Release Date: 09/07/2006
Contact Information: Kevin Schanilec, (206)553-1061/ schanilec.kevin@epa.gov Tony Brown, (206) 553-1203/ brown.anthony@epa.gov

(Seattle, Washington – September 7, 2006) The owners of the FMC Idaho LLC elemental phosphorous facility, located just west of Pocatello, Idaho, have agreed to pay an $85,000 penalty to settle federal Clean Air Act violations with the U.S. Environmental Protection Agency (EPA). The Company ceased production of phosphorous from raw ore in 2001, but continued to process smaller amounts of phosphorous material as the plant was being decommissioned. Since the alleged infractions, the Company has continued to decommission and dismantle the facility.

According to Jim Werntz, EPA’s Idaho office director in Boise, plant operators needed to be especially diligent in terms of protecting air quality while they decommissioned and decontaminated phosphorus-laden debris.

“It’s a matter of being a responsible corporate neighbor,” said EPA’s Werntz. “Plant operators were required to regularly test the emissions from an air pollution control “scrubber” to control particulate matter. And it just didn’t happen.”

Documents associated with this legal action reveal four specific violations cited by EPA:

• FMC did not perform the tests in the time required
• FMC did not notify EPA of the planned tests (as required).
• FMC failed a test due to excessive emissions.
• FMC failed to promptly notify EPA of the test failure.
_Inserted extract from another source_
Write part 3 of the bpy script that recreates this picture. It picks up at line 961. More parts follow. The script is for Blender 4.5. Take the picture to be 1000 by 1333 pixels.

At the height of its operations in Pocatello, the FMC plant produced approximately 250 million pounds of elemental phosphorus per year from two million tons of shale, silica, and coke. The elemental phosphorus was sold and used in a variety of products from cleaning compounds to foods. Ore was shipped to the plant in railcars and stockpiled at the plant. The primary by-products from the production process were slag (stored on-site), ferrous-phosphate residuals, carbon monoxide and several aqueous waste streams.